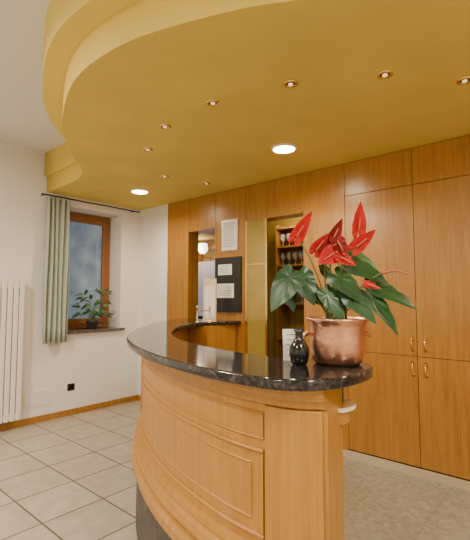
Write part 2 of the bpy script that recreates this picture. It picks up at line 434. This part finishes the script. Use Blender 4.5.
○ ○ ○ ○
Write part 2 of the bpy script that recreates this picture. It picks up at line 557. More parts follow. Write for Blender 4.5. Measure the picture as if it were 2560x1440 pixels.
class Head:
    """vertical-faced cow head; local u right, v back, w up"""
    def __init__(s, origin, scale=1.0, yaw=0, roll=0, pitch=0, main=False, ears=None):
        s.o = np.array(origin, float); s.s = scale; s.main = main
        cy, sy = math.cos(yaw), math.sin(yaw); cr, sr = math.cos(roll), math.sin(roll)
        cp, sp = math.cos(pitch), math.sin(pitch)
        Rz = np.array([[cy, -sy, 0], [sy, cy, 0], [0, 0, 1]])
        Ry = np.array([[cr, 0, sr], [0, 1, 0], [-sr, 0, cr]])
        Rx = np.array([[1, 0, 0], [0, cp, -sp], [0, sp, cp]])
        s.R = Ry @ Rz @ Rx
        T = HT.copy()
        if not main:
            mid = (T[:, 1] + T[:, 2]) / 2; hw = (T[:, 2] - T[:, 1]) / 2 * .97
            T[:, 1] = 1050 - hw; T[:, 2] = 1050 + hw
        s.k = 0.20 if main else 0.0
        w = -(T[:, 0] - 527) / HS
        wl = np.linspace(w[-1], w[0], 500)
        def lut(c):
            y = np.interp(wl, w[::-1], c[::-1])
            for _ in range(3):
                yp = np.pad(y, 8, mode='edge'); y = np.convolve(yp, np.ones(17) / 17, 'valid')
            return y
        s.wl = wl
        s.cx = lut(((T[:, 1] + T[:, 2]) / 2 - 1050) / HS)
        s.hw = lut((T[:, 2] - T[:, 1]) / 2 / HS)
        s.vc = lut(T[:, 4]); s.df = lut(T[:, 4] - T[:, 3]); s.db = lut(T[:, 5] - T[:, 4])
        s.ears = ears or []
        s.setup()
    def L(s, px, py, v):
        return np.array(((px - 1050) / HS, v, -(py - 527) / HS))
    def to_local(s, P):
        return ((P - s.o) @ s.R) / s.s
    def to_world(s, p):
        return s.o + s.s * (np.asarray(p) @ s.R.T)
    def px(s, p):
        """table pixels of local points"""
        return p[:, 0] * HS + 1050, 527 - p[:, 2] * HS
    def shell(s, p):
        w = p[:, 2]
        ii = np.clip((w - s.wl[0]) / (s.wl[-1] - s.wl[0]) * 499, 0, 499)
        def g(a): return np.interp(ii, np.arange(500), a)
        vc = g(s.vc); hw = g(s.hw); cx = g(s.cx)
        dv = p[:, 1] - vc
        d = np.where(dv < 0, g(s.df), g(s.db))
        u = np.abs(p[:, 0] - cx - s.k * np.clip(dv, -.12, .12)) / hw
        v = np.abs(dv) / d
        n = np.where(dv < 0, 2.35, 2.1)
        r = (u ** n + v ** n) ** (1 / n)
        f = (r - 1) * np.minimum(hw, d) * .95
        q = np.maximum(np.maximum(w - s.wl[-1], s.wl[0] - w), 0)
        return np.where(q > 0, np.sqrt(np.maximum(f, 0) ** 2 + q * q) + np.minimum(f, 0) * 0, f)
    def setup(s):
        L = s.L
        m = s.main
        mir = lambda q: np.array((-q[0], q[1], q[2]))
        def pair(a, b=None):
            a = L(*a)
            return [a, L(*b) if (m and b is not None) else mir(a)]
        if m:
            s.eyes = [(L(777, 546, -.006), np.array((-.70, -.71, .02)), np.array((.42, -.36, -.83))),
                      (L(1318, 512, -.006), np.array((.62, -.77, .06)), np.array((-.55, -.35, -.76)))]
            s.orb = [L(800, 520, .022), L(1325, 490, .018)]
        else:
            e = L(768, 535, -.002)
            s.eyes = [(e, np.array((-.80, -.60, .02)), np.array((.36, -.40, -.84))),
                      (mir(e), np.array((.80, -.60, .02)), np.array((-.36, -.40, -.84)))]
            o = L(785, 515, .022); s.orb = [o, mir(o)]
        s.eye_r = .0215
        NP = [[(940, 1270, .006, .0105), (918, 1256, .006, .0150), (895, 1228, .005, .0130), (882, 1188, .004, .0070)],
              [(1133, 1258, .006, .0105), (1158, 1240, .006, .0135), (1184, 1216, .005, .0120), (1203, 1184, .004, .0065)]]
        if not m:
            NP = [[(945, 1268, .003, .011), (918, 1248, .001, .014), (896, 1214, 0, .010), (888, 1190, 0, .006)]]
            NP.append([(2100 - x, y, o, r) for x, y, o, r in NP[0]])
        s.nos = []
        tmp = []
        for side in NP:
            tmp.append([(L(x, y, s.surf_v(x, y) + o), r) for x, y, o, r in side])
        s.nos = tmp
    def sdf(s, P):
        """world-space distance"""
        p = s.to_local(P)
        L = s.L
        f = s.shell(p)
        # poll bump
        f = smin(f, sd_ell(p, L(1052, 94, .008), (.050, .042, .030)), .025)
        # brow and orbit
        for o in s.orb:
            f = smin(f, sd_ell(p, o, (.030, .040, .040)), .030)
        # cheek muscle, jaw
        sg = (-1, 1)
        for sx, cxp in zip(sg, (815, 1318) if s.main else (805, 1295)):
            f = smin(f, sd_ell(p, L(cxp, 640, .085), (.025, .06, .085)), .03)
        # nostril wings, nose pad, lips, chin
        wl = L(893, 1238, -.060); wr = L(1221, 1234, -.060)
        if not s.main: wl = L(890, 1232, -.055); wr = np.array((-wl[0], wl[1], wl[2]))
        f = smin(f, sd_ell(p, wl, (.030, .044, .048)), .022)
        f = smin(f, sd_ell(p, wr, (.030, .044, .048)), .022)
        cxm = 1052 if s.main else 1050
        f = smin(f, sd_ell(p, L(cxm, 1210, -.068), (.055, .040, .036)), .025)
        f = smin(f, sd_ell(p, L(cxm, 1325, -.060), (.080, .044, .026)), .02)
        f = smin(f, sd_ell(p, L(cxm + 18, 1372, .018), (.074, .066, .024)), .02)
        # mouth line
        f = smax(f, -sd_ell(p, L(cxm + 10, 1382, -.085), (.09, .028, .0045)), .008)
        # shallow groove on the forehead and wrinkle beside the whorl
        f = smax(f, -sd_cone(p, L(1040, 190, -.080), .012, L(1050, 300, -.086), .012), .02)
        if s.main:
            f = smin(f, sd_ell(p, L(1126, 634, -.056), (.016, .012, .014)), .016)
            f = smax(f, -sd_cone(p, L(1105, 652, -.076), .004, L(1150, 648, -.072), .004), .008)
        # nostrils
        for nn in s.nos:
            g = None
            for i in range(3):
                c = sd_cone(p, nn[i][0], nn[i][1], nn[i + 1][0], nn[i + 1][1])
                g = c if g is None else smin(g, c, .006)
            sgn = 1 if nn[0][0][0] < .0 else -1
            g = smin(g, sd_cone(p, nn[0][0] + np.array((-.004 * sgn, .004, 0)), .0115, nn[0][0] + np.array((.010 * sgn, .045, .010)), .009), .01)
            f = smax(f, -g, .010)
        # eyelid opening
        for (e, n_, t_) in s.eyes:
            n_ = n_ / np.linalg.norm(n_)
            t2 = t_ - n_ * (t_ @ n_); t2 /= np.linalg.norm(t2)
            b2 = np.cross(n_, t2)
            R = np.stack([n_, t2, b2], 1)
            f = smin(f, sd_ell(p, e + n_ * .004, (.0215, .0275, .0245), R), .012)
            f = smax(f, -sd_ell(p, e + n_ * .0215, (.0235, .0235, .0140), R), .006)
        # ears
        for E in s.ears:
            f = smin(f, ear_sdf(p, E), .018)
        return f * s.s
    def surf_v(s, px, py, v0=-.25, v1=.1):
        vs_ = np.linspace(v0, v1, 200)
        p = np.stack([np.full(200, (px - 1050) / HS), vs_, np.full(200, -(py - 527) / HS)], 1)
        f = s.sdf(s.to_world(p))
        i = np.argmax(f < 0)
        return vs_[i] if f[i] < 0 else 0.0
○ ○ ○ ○
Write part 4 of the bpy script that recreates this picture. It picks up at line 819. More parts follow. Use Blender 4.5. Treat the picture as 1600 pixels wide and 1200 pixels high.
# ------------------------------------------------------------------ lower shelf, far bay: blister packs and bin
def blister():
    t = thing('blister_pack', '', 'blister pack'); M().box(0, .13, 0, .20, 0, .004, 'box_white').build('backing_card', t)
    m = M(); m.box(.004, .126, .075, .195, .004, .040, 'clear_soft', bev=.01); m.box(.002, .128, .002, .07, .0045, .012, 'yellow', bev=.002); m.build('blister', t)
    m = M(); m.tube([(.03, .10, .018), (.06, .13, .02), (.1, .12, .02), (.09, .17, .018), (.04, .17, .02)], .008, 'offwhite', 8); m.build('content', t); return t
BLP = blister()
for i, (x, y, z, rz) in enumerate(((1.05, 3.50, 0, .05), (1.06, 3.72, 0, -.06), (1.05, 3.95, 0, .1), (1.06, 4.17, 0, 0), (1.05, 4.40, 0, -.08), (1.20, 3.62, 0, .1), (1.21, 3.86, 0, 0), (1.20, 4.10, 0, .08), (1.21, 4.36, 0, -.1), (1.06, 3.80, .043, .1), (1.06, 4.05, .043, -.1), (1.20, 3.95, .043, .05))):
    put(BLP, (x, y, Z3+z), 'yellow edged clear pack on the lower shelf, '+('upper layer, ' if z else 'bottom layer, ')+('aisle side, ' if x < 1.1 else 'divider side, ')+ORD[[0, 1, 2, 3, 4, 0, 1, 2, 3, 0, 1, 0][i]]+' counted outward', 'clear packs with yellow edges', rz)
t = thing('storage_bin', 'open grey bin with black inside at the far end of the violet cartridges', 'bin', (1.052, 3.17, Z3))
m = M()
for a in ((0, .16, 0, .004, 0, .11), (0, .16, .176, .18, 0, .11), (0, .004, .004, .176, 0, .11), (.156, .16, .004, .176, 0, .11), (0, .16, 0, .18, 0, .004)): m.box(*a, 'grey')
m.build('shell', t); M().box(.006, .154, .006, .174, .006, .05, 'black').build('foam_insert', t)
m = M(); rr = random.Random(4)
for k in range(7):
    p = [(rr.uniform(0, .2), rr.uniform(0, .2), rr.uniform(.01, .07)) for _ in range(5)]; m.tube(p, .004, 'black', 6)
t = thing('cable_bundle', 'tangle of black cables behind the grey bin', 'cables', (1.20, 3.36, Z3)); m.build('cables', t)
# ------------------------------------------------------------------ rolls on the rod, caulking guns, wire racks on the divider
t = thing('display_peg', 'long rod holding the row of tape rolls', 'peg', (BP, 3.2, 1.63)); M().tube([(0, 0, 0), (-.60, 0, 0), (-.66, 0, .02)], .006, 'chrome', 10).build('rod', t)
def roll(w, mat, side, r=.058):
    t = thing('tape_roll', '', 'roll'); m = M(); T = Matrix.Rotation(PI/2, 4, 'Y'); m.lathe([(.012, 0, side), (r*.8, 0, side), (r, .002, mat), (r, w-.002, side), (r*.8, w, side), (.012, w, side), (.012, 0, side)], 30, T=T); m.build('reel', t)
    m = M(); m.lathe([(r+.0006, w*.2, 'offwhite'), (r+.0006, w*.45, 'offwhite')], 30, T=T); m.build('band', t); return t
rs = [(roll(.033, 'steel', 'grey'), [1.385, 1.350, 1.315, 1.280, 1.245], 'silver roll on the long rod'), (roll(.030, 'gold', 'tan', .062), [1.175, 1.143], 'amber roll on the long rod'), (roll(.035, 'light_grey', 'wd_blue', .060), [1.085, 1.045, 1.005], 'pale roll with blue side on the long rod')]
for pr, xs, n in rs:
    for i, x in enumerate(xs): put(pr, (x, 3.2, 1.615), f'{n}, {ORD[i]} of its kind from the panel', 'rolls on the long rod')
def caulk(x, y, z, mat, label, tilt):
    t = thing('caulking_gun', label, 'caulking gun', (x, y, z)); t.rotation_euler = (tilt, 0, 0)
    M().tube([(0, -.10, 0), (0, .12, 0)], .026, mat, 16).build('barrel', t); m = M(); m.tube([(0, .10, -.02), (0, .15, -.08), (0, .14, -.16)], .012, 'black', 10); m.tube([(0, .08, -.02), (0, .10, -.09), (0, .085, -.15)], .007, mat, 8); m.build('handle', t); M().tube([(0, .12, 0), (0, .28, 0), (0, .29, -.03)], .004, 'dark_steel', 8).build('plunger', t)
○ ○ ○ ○
* Written instruction: Answer only with how many lines in the records include "pixels".

* The result: 3